Most attribute the unusual phenomena to the state’s most disastrous blaze over a century, the Yacolt Burn, named for dozens of forest fires that killed 38 people near the Lewis River, at least nine near Wind River and 18 in the Columbia River Gorge. The wind-fueled flames traveled 30 miles and devoured 239,000 acres in Clark, Cowlitz and Skamania counties. Ash and smoke limited visibility in Portland to only a block.

When I interviewed my sister’s father-in-law, Alfred Wright, whose family homesteaded in the Forest Hill area east of Washougal, he told about his father, who hauled goods from town with a team and wagon to trade with prospectors working the Last Chance and Washougal gold mines.

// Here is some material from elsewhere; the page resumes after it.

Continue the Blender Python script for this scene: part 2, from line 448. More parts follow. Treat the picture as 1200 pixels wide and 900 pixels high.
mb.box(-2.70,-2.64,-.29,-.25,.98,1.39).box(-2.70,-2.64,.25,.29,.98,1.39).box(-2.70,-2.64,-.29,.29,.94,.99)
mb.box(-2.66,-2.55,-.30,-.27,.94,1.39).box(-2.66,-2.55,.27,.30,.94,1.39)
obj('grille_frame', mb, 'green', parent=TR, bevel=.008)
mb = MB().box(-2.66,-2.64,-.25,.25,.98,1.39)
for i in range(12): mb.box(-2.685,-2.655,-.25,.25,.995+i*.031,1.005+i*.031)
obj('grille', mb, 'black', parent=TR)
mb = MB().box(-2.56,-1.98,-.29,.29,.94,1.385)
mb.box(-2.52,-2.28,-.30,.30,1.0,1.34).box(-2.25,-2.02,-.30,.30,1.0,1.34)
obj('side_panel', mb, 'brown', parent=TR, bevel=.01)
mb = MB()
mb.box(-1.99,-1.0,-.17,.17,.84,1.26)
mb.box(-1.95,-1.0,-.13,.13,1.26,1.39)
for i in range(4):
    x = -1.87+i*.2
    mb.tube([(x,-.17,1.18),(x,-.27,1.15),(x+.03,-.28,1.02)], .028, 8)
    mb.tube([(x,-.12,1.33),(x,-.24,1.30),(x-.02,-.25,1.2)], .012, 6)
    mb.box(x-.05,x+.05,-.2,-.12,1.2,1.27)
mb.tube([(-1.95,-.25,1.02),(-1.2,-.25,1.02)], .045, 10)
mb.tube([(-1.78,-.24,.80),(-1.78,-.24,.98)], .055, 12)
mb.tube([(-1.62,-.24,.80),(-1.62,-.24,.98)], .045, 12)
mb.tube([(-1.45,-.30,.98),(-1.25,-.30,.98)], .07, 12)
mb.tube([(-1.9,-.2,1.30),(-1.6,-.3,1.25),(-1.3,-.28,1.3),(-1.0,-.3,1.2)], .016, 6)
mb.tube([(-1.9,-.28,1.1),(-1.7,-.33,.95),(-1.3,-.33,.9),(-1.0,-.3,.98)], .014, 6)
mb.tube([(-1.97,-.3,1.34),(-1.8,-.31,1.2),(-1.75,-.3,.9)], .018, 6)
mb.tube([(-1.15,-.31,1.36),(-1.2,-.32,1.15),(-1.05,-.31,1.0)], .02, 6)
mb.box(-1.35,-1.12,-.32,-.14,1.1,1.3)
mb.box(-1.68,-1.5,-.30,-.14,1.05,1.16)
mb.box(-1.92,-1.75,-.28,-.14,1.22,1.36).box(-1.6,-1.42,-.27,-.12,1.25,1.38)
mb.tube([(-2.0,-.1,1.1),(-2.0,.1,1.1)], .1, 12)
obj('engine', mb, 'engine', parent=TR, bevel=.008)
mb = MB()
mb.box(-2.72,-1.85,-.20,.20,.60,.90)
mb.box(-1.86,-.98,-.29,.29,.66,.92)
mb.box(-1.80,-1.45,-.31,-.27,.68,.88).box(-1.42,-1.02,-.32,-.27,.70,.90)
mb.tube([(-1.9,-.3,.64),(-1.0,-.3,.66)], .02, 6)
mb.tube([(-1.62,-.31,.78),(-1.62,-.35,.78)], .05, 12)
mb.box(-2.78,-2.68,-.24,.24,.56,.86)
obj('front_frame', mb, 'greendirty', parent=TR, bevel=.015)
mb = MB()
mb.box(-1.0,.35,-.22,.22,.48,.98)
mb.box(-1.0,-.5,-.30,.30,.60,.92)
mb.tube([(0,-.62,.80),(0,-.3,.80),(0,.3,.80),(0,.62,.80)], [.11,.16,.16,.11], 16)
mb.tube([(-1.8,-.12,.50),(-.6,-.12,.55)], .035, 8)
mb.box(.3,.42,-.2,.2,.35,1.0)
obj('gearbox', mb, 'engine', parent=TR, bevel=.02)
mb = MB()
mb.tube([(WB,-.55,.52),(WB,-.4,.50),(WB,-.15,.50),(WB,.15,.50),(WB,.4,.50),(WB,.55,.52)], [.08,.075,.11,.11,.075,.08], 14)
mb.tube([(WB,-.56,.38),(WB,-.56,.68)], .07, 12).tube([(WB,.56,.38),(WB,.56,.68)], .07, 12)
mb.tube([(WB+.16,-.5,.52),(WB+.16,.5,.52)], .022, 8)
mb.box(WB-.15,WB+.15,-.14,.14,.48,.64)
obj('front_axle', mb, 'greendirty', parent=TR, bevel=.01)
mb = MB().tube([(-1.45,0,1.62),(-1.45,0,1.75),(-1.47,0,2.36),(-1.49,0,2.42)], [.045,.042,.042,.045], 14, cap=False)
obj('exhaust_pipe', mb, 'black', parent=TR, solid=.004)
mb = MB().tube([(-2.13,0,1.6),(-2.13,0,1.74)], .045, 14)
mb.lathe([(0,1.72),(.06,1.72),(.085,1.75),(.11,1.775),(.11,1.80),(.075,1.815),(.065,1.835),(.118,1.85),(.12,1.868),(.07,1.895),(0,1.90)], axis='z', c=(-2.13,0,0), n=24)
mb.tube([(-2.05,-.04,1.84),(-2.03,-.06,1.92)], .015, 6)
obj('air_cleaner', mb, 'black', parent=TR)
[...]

He was hauling freight that fateful September day when “a terrible fire that started up at Carson and swept through the Yacolt countryside overtook him.”

“In order to save himself, why, he got off and left the rig,” Wright recalled. “It caught fire along with the team. He left the rig and went down into the Washougal River into a pool there underwater, and he used a weed that grows alongside the river — I call them onion stalks. They’re hollow inside. He had one of those to breathe through so he could get under the water and save himself till the fire went over.”

More than a half century later, the author of the Ledger-News article, Harold Otho Stone, said those who experienced the thrill of the Pacific Northwest’s Dark Day “will always remember the time when the sun forgot to rise.”